Ex: 449, position = 2: 449%(10^1) = 9 -> 449-9 -> 440%(10^2)= 40.

'''
Created on Nov 20, 2017

@author: lu5er
'''
n = int(input())
ls = [1000, 500, 100, 50, 10, 5, 1]
st = {1000:"M", 500:"D", 100:"C", 50:"L", 10:"X", 5:"V", 1:"I"}

rem = 0

# We traverse the number from right to left, extracting the position
for i in range(len(str(n)), 0, -1):
    pos = i # stores the current position
    num = (n-n%(10**(pos-1)))%(10**pos) # extracts the positional values
    while(num>0):
        for div in ls:

            # CASE 1: Logic for 1, 5 and 10
            if num/div == 1:
                #print("here")
                print(st[div], end="")
                num-=div
                break

            # CASE 2: logic for 2, 3, 6 and 8
            if num/div > 1:
                print(st[div],end="")
                num-=div
                break

            # CASE 3: Logic for 4 and 9
            if (num+(10**(pos-1)))/div == 1:
                print(st[div-num], end="")
                print(st[div], end="")
                num-=div
                break

Output Test

99
XCIX

499
CDXCIX

1954
MCMLIV

1990
MCMXC

2014
MMXIV

35
XXXV

994
CMXCIV

Answer 5

One of the best ways to deal with this is using the divmod function. You check if the given number matches any Roman numeral from the highest to the lowest. At every match, you should return the respective character.

Some numbers will have remainders when you use the modulo function, so you also apply the same logic to the remainder. Obviously, I'm hinting at recursion.

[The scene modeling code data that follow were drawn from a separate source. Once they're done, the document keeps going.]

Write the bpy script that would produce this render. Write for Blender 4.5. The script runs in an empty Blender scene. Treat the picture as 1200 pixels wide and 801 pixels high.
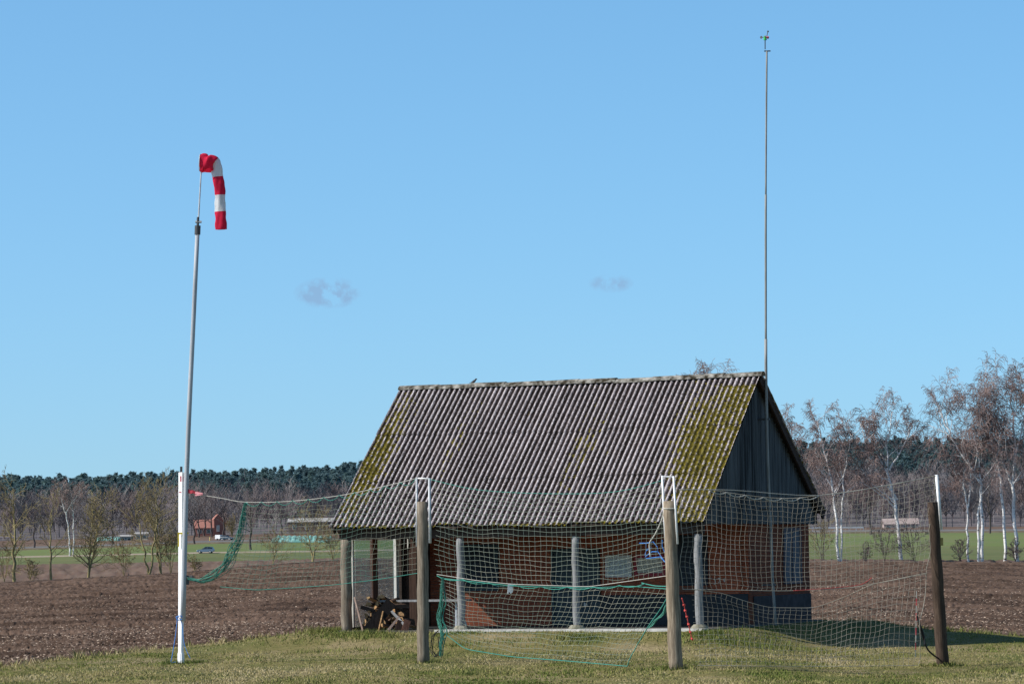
import bpy, math, random
import numpy as np
from mathutils import Vector, Matrix

random.seed(7)
RNG = np.random.default_rng(7)
scene = bpy.context.scene
COL = scene.collection
PI = math.pi

# ------------------------------------------------------------------ camera
FPX, H0, ROLL = 3840.0, 642.69, 0.0159          # focal length and horizon of a 1200 px wide frame
CAMZ = 2.14
PITCH = math.atan((H0 - 400.5) / FPX)
cp, sp = math.cos(PITCH), math.sin(PITCH)
FWD = Vector((0, cp, sp)); R0 = Vector((1, 0, 0)); U0 = Vector((0, -sp, cp))
RGT = R0 * math.cos(ROLL) - U0 * math.sin(ROLL)
UPV = R0 * math.sin(ROLL) + U0 * math.cos(ROLL)
cam_d = bpy.data.cameras.new('camera'); cam_d.sensor_width = 36; cam_d.lens = 36 * FPX / 1200
cam_d.clip_start = 0.5; cam_d.clip_end = 9000
cam = bpy.data.objects.new('camera', cam_d); COL.objects.link(cam)
m = Matrix((RGT, UPV, -FWD)).transposed().to_4x4(); m.translation = (0, 0, CAMZ)
cam.matrix_world = m
scene.camera = cam


def at(px, py, Y):
    """surveyed point: bearing px, elevation py, distance Y"""
    d = FWD + RGT * ((px - 600) / FPX) + UPV * ((400.5 - py) / FPX)
    k = Y / d.y
    return Vector((d.x * k, Y, CAMZ + d.z * k))


# ------------------------------------------------------------------ object helpers
def tag(o, label=None, cat=None, group=None, kind=None):
    if label: o['label'] = label
    if cat: o['category'] = cat
    if group: o['group'] = group
    if kind: o['kind'] = kind
    return o


def empty(name, loc, rz=0):
    o = bpy.data.objects.new(name, None); COL.objects.link(o)
    o.location = loc; o.rotation_euler = (0, 0, rz); o.empty_display_size = .3
    return o


def from_np(name, V, Fc, mats, parent=None, mi=None, smooth=False, attrs=None):
    """V (n,3) float, Fc (m,3|4) int"""
    V = np.asarray(V, np.float32); Fc = np.asarray(Fc, np.int32)
    me = bpy.data.meshes.new(name)
    k = Fc.shape[1]
    me.vertices.add(len(V)); me.vertices.foreach_set('co', V.ravel())
    me.loops.add(Fc.size); me.loops.foreach_set('vertex_index', Fc.ravel())
    me.polygons.add(len(Fc))
    me.polygons.foreach_set('loop_start', np.arange(0, Fc.size, k, dtype=np.int32))
    me.polygons.foreach_set('loop_total', np.full(len(Fc), k, np.int32))
    if not isinstance(mats, (list, tuple)): mats = [mats]
    for q in mats: me.materials.append(q)
    if mi is not None: me.polygons.foreach_set('material_index', np.asarray(mi, np.int32))
    if smooth: me.polygons.foreach_set('use_smooth', np.ones(len(Fc), bool))
    for an, arr in (attrs or {}).items():
        a = me.attributes.new(an, 'FLOAT', 'POINT'); a.data.foreach_set('value', np.asarray(arr, np.float32))
    me.update(calc_edges=True)
    o = bpy.data.objects.new(name, me); COL.objects.link(o)
    if parent: o.parent = parent
    return o


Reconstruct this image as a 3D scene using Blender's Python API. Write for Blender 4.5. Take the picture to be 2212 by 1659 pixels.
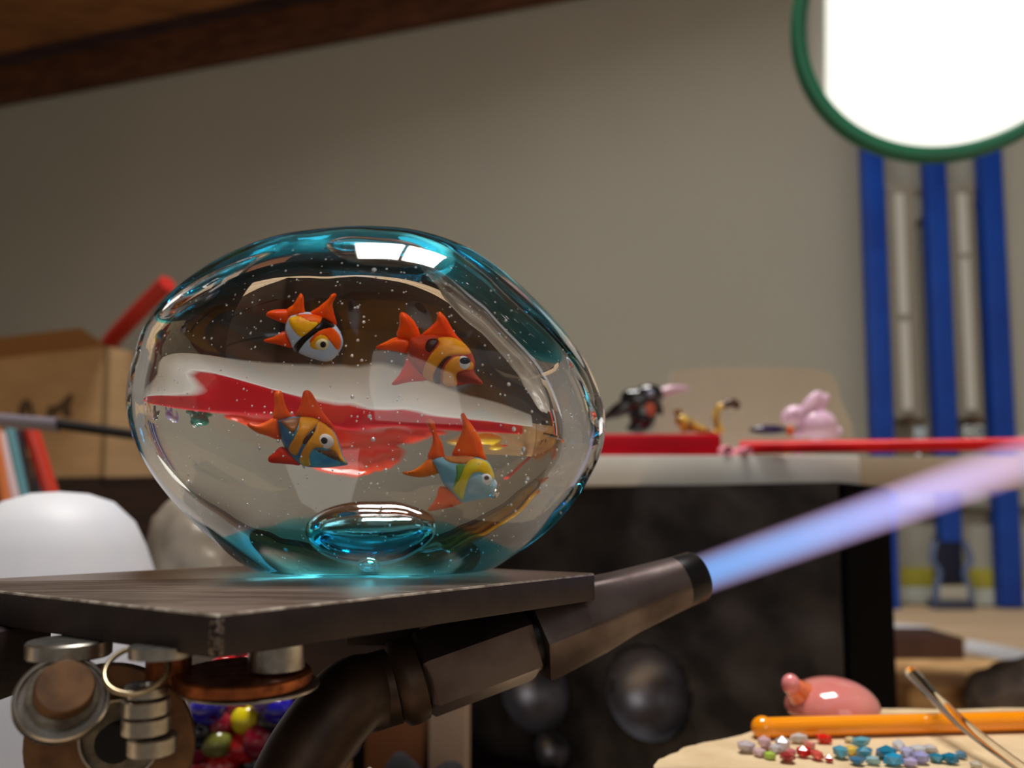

See my answer below. I use an OrderedDict to make sure that I can iterate "downwards" the list, then I use a recursion of divmod to generate matches. Finally, I join all generated answers to produce a string.

from collections import OrderedDict

def write_roman(num):

    roman = OrderedDict()
    roman[1000] = "M"
    roman[900] = "CM"
    roman[500] = "D"
    roman[400] = "CD"
    roman[100] = "C"
    roman[90] = "XC"
    roman[50] = "L"
    roman[40] = "XL"
    roman[10] = "X"
    roman[9] = "IX"
    roman[5] = "V"
    roman[4] = "IV"
    roman[1] = "I"

    def roman_num(num):
        for r in roman.keys():
            x, y = divmod(num, r)
            yield roman[r] * x
            num -= (r * x)
            if num <= 0:
                break

    return "".join([a for a in roman_num(num)])

Taking it for a spin:

num = 35
print write_roman(num)
# XXXV

num = 994
print write_roman(num)
# CMXCIV

num = 1995
print write_roman(num)
# MCMXCV

num = 2015
print write_roman(num)
# MMXV

Answer 6

Here is my approach to solving this. The given number is first converted to a string so that then we can easily iterate over every digit to get the Roman part for the corresponding digit. To get the roman part for each digit I have grouped the Roman letters into 1 and 5 for each decimal position so the list of roman characters grouped based on decimal positions would look like [['I', 'V'], ['X', 'L'], ['C', 'D'], ['M']], where characters follow the order or ones, tens, hundreds, and thousands.

So we have digits to loop over and the roman characters for each order of the decimal place, we just need to prepare digits 0-9 using the above character list. The variable "order" picks the correct set of characters based on the decimal position of current digit, this is handled automatically as we are going from highest decimal place to lowest. Following is the full code:

def getRomanNumeral(num):
    # ---------- inner function -------------------
    def makeRomanDigit(digit, order):    
        chars = [['I', 'V'], ['X', 'L'], ['C', 'D'], ['M']]
        if(digit == 1):
            return chars[order][0]
        if(digit == 2):
            return chars[order][0] + chars[order][0]
        if(digit == 3):
            return chars[order][0] + chars[order][0] + chars[order][0]
        if(digit == 4):
            return  chars[order][0] + chars[order][1]
        if(digit == 5):
            return chars[order][1]
        if(digit == 6):
            return chars[order][1] + chars[order][0]
        if(digit == 7):
            return chars[order][1] + chars[order][0] + chars[order][0]
        if(digit == 8):
            return chars[order][1] + chars[order][0] + chars[order][0] + chars[order][0]
        if(digit == 9):
            return chars[order][0] + chars[order+1][0]
        if(digit == 0):
            return ''
    #--------------- main -----------------
    str_num = str(num)
    order = len(str_num) - 1
    result = ''
    for digit in str_num:
        result += makeRomanDigit(int(digit), order)
        order-=1
    return result

A few tests:

getRomanNumeral(112)
'CXII'

getRomanNumeral(345)
'CCCXLV'

getRomanNumeral(591)
'DXCI'

getRomanNumeral(1000)
'M'

I know a lot can be improved in the code or approach towards the problem, but this was my first attempt at this problem.